Share prices of the global drinks giants have been among the best performers on world stock markets this year.

This partly reflects their resilience and diversity in global markets but also in part their success in recovering from the financial crisis of 2008.

Only if you had your money in Constellation Brands or LVMH would you have seen the value of your shares diminish significantly. So far this year Constellation has lost 11% while LVMH, the parent of Moët Hennessy, is 15% lower.

But special factors affect both companies. Constellation is emerging from a period of drastic overhaul, especially in Australia, the benefits of which are only just becoming apparent. Shareholders will be looking for further encouragement in the third quarter results due on 5 January.

Meanwhile LVMH has been affected by speculation that it is gearing up to enter a bitter (and expensive) battle for control of Hermès. On its own, the French company’s drinks division has performed strongly on the back of rising markets for Champagne and Cognac.

Those with the biggest smiles are shareholders of Diageo, which has gained almost 14% on the back of record sales and dividends and a forecast of organic growth of about 6% in its current financial year.

There has been comment during the year that the world’s biggest alcohol group may not look as dynamic as some of its rivals, but while the London stock market has fallen by more than 7% this year, Diageo’s shareholders have put their faith in the strength of the company’s portfolio, which has been underpinned by a series of strategic deals, notably in China, Turkey and Africa.

While Pernod Ricard is forecasting a similar organic performance to Diageo in the year to the end of next June, its shares have shed 5% this year – a loss that is effectively balanced out by the French group’s increased dividend.

Pernod Ricard is in transition following the 2008 purchase of Vin & Sprit.

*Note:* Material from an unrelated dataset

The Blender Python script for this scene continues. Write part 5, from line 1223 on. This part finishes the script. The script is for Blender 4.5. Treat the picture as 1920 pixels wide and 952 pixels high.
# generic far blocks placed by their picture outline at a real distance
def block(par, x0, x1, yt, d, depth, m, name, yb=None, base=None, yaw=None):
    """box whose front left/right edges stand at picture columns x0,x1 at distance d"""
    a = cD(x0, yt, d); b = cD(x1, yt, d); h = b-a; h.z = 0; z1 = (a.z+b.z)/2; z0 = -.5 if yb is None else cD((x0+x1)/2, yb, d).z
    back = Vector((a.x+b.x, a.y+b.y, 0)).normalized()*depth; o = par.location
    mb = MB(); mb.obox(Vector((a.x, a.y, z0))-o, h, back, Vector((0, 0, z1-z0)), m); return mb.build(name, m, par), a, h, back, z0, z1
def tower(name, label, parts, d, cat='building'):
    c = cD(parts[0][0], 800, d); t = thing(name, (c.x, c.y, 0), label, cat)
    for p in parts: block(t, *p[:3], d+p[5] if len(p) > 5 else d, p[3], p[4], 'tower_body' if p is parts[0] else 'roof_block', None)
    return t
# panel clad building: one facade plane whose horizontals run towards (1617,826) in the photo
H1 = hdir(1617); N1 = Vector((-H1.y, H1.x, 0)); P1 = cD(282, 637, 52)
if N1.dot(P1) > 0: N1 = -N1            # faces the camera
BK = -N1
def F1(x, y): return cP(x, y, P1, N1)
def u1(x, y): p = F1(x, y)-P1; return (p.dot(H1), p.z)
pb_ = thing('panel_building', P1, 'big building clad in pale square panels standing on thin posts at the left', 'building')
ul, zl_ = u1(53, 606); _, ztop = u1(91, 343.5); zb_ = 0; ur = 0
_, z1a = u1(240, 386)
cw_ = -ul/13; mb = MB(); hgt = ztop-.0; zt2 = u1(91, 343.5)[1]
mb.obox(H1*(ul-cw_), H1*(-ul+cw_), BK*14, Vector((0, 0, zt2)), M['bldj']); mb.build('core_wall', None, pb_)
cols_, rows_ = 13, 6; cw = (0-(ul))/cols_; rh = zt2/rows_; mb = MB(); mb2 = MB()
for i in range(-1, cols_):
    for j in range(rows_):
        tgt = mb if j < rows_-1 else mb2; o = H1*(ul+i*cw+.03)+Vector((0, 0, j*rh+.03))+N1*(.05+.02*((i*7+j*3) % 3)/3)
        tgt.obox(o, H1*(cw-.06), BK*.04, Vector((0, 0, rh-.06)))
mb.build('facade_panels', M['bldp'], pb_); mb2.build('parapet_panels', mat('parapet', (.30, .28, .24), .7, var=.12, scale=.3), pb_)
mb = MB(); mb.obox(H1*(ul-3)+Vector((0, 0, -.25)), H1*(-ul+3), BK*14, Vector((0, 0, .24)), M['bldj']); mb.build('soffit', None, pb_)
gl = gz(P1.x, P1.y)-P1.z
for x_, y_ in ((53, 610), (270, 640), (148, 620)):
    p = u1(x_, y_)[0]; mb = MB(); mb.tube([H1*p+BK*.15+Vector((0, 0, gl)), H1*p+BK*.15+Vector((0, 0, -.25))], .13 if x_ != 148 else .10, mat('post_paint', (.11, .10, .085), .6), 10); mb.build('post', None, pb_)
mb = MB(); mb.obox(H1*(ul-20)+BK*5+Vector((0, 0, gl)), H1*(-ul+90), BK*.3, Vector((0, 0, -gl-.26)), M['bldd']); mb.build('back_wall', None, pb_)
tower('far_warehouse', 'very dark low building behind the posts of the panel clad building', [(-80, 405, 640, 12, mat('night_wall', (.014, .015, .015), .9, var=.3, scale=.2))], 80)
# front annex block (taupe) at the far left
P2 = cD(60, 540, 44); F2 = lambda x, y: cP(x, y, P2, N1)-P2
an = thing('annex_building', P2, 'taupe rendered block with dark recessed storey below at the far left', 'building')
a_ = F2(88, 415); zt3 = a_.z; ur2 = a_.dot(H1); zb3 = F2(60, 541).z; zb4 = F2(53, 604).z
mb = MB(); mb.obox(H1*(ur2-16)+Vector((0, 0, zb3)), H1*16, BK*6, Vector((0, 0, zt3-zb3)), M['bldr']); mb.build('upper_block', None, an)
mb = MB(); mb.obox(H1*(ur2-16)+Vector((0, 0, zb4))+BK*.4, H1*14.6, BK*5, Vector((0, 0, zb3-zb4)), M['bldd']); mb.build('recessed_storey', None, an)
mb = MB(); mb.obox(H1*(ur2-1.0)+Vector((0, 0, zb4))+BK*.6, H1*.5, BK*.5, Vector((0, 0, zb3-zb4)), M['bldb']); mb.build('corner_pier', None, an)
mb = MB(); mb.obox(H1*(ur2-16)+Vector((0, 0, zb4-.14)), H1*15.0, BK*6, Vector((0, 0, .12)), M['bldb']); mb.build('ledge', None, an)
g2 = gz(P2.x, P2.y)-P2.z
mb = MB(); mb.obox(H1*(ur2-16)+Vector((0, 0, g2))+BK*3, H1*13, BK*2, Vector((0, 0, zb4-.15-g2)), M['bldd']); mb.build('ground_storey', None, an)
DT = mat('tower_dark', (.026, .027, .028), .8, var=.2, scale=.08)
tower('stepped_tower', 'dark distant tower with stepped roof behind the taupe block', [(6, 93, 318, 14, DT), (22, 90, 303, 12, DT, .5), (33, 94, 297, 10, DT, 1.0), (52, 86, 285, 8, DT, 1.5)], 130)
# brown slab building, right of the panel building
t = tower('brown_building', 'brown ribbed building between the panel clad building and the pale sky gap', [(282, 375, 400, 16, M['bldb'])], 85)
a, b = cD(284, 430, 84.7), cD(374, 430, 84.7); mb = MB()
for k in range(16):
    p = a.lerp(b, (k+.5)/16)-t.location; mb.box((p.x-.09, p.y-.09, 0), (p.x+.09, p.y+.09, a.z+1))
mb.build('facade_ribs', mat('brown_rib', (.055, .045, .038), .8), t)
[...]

It has effectively ruled itself out of acquisitions for the time being as it pays down debt, but there are fears that a weak euro could affect profitability.

Overall the Paris market has remained flat this year, despite gyrations reflecting concerns about the global economic backdrop. However, Rémy Cointreau’s shares have risen by about 13% as it reaps the rewards of taking control of its own distribution network, especially in Asia.

Having gone through a period of transition and selling its Champagne division, the company has a much strengthened balance sheet and a sizeable war chest with which to fund niche acquisitions.

Davide Campari is also looking for acquisitions to further strengthen its portfolio following the very successful integration of Wild Turkey and the extra doors the bourbon has opened in world markets. The Italian group’s shares are 2.6% ahead.

Burgeoning sales of Jack Daniel’s, as reported earlier this week by the drinks business, are behind the late spurt in Brown Forman’s shares on Wall Street.

While the US stock market is about 2% ahead this year, the December results from Brown Forman have pushed its shares up by almost 12% since the start of January; in early August they were 10% below where they stood on New Year’s Day.

This was the year when two companies, Beam and Treasury Wine Estates, threw off the shackles of being part of larger groups.

Once Fortune Brands had separated its household hardware division and sold its golf equipment division for almost US$2 billion, it changed its name in early October to Beam Inc to focus solely on its spirits interests headed by the eponymous bourbon.

Since then the shares have risen by almost 20%, buoyed by the company’s less-encumbered growth potential and continuing speculation that it could be subject to a break-up bid that could channel an extra US$2bn into shareholders’ pockets. Either way, investors see it as a winner.

Treasury came into existence when Australia’s Foster’s brewery drew a line under its disastrous diversification into wine and gave a separate listing to the long-troubled division in mid-summer.

Since then Foster’s has been swallowed by SABMiller and Treasury has set a path to growth via the Asian market, especially China, and reducing low-margin bulk production. Since its separate flotation in Australia, Treasury is 10% ahead.